Serbia Political briefing: Political development in Serbia

 

Weekly Briefing, Vol. 5, No. 1 (RS), March 2018

 

Political development in Serbia

 

 

February 2018 did not brought new important challenges to Serbian internal political life. The most pressing were still Kosovo issue and the local elections in Belgrade at the very begining of March. This paper deals with these two questions, but Kosovo issues is going to be considered together with some elements of EU enlargement strategy for the Western Balkans. Local elections is going to argued from the media point of view.

 

There is increased pressure on Serbia to “normalize” its relations with Kosovo, which for the first time contains an explicit promise to Serbia to join European Union until 2025 if it meets certain political conditions, among them signing a legally binding agreement with Priština in which it would pledge not to block Kosovo’s membership in international organizations, including the UN.

As recent developments have shown, the EU is no longer the only actor in the region. Russia will no doubt continue its nefarious soft power actions and attempts to gain influence in the region, even though it ‘doesn’t have a leg to stand on’ in the Western Balkans and makes limited economic investments. Turkey is increasing its investment, using cultural ties and its particular brand of authoritarian rule, and China is also strengthening its hold with the ‘One Belt, One Road’ initiative.
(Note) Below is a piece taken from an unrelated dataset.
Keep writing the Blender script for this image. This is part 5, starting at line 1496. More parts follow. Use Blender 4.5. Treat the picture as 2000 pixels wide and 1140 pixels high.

The list of EU initiatives and events relating to the Western Balkan region this year should mark a qualitative change in the EU’s approach towards the region. They include the Strategy Paper, the European Commission’s Communication on Enlargement with individual Country Reports (April 2018), the EU/Western Balkan summit to be hosted by Bulgaria in Sofia (May 2018),  and finally, the next ‘Berlin Process’ summit, to be hosted by the UK government. Drawing attention to and supporting all initiatives aimed at reconciliation will help to push back against those who seek to return to the nationalist rhetoric of the past. This is probably one of the biggest challenges facing the region. Initiatives emerging from the region itself offer the best chance of success in the long term.

While leaders of Kosovo and Serbia anticipate the grand finale, few believe that Serbian and Kosovo leaders can reach an agreement that will resolve bilateral disputes, and establish good neighbourly relations between the two. In the best scenario, governments may agree, but implementation would take years and may fail to resolve disputes. Memories are still very fresh; recent history of negotiations shows that Belgrade and Prishtina can reach agreements on paper but fail to implement them.

Regardless of difficulties and realities, Kosovo has no time to lose. It should seize the opportunity to secure a legally binding agreement that resolves all of its disputes with Serbia. The treaty should include full membership to the UN and other international organisations and a clear path to the EU. Equally important, Kosovo citizens should demand reforms, strengthen institutions, boost economic development and enforce the rule of law. Kosovo should seek to prepare for the status of a candidate country, and the EU should expect it.

Local elections will be held in Belgrade on 4 March. While the opposition claims that this is the most important election since the events of 5 October 2000 and the fall of Slobodan Milosevic, the ruling Serbian Progressive Party (SNS) is downplaying the vote’s importance, portraying the election as something of an irrelevance when compared with the gravity of other pressing issues such as the country’s EU accession and Kosovo-Serbia relations.

Media activities conducted during the election campaign in Serbia showed distinct bias towards the rulling party, Serbian Progressive Party, and its leader Aleksandar Vučić. Election coverage in media was characterized by a large proportion of pseudo events, lack of balance and instrumentalization of crisis situations.

Serbian Progressive Party was the most frequent one in almost every media outlet. Total presence of SPS in public service broadcasting reached 25% (Radio Television of Serbia) and 31% (Radio Television of Vojvodina), which made their frequency up to three times higher than of any other party. A similar ratio was presented in the commercial media outlets: SPP is the most frequent party in election coverages, from 32% (TV B92) to 65% (KCN). Two TV stations with national coverage devoted special programs to the Vučić. In the same time, opposition parties did not use their (already modest) presence in media for promoting their ideas or programs, but for a confrontation with SPP.

This year’s campaign started before the official announcement. It was mostly based on pseudo events and coverages about confrontations between parties, with a lack of analytical approach, creativity, vulnerable groups visibility and tolerance. Monitoring of local media outlets showed the interface of media ownership and the manner of reporting on election campaign.

In conclusion, the 2018 brings with it an additional political power quality for Aleksandar Vučić, which will be solidated after Belgrade elections. Additionally, that means he will have a full mandate to make a decision regarding Kosovo issue, even if he consider yo share this responsibility with the people via referendum. Serbia is likely to retain control over its internal development and remain a reliable partner to foreign actors interested in Western Balkan region. And even if international situation continues to deteriorate, there is nothing in the current stage of Kosovo issue and internal political struggles in Serbia connected to Belgrade elections, which could make the country suffer from it more than usual.